Beginning with the first line of the data below, extract each line up to and including the one containing "m.build('curtain_rail', M_brass, w1)". Copy them exactly and add nothing.

******************************

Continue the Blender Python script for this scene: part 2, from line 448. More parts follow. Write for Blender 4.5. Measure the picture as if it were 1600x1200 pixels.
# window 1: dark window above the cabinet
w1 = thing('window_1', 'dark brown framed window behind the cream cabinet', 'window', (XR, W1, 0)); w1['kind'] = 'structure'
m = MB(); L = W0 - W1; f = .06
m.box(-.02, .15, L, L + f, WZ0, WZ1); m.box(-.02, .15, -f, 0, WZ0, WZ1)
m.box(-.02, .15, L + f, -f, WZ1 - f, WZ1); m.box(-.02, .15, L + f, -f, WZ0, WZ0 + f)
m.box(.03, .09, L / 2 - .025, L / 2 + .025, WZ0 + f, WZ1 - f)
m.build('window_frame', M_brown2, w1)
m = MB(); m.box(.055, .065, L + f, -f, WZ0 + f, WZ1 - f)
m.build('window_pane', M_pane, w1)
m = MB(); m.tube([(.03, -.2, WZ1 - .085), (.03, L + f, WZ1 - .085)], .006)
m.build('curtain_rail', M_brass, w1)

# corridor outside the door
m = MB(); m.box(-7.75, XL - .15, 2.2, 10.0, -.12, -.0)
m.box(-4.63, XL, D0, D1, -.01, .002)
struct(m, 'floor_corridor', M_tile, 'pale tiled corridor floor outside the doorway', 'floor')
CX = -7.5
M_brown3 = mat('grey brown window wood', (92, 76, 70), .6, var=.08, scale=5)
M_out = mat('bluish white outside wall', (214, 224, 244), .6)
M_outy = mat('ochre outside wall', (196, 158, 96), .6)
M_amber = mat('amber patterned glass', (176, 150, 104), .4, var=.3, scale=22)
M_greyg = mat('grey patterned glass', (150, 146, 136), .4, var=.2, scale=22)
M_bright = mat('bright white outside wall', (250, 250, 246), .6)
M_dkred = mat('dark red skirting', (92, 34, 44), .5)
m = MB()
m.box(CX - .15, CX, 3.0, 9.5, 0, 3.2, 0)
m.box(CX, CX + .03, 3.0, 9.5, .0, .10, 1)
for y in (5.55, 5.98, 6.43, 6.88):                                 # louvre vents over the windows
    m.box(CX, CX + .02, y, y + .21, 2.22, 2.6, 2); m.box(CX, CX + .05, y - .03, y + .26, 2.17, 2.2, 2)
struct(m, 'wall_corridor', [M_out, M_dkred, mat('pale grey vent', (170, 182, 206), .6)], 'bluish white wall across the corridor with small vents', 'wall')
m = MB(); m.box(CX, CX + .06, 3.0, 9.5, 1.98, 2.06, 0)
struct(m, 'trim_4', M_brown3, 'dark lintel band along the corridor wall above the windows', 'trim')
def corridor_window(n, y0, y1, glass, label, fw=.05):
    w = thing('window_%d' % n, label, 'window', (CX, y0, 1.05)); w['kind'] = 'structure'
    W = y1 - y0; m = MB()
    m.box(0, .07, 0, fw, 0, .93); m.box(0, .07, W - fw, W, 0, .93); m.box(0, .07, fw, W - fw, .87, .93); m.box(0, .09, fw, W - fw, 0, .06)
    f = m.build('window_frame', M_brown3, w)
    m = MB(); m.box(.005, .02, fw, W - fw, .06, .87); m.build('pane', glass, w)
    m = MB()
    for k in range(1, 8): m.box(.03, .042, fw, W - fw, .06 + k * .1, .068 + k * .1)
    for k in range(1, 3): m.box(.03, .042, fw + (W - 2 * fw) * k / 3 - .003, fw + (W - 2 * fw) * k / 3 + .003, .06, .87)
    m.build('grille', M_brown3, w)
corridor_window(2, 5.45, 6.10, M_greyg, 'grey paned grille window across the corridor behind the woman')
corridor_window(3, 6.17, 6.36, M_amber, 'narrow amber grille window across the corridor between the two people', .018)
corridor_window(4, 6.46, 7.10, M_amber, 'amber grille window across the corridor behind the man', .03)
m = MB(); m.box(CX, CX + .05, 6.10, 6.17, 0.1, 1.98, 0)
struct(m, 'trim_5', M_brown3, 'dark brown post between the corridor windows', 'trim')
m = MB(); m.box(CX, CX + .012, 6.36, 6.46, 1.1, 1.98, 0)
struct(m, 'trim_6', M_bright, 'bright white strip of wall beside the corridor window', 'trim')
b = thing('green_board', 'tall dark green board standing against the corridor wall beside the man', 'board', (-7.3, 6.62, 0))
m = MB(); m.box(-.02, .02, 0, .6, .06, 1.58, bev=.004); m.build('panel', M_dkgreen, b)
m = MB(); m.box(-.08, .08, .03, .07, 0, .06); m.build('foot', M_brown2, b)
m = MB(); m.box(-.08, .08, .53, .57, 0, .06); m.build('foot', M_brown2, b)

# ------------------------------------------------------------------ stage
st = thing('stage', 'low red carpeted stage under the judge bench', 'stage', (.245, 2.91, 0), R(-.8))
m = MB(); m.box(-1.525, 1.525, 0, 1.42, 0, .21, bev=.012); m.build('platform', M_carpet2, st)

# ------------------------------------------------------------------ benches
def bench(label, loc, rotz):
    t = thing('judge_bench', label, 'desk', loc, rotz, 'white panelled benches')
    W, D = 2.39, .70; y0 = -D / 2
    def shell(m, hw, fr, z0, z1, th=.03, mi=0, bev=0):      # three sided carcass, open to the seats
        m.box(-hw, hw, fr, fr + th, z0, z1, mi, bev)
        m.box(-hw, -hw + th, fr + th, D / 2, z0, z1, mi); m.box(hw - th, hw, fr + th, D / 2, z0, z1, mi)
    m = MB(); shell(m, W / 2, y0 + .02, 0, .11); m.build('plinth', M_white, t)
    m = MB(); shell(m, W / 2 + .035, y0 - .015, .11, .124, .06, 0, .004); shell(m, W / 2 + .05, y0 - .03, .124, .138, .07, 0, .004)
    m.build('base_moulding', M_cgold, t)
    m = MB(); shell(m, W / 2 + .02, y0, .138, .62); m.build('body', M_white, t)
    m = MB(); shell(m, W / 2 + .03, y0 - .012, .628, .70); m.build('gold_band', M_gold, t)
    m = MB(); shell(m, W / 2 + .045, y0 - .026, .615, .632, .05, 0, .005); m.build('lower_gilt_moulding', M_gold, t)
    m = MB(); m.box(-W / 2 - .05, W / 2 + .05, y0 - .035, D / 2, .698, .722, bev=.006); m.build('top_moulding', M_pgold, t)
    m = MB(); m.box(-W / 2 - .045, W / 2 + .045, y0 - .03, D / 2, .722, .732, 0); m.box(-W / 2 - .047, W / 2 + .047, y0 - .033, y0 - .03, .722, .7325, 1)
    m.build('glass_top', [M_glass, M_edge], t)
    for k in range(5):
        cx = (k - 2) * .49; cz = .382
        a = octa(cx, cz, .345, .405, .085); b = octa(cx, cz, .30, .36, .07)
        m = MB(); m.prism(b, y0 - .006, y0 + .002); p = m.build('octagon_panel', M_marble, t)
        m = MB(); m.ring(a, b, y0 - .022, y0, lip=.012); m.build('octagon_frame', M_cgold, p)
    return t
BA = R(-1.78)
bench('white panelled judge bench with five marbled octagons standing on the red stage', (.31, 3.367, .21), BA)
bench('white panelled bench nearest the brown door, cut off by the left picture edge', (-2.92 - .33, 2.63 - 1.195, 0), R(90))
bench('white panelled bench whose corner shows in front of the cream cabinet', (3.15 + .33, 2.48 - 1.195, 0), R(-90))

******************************

## Written solution
Continue the Blender Python script for this scene: part 2, from line 448. More parts follow. Write for Blender 4.5. Measure the picture as if it were 1600x1200 pixels.
# window 1: dark window above the cabinet
w1 = thing('window_1', 'dark brown framed window behind the cream cabinet', 'window', (XR, W1, 0)); w1['kind'] = 'structure'
m = MB(); L = W0 - W1; f = .06
m.box(-.02, .15, L, L + f, WZ0, WZ1); m.box(-.02, .15, -f, 0, WZ0, WZ1)
m.box(-.02, .15, L + f, -f, WZ1 - f, WZ1); m.box(-.02, .15, L + f, -f, WZ0, WZ0 + f)
m.box(.03, .09, L / 2 - .025, L / 2 + .025, WZ0 + f, WZ1 - f)
m.build('window_frame', M_brown2, w1)
m = MB(); m.box(.055, .065, L + f, -f, WZ0 + f, WZ1 - f)
m.build('window_pane', M_pane, w1)
m = MB(); m.tube([(.03, -.2, WZ1 - .085), (.03, L + f, WZ1 - .085)], .006)
m.build('curtain_rail', M_brass, w1)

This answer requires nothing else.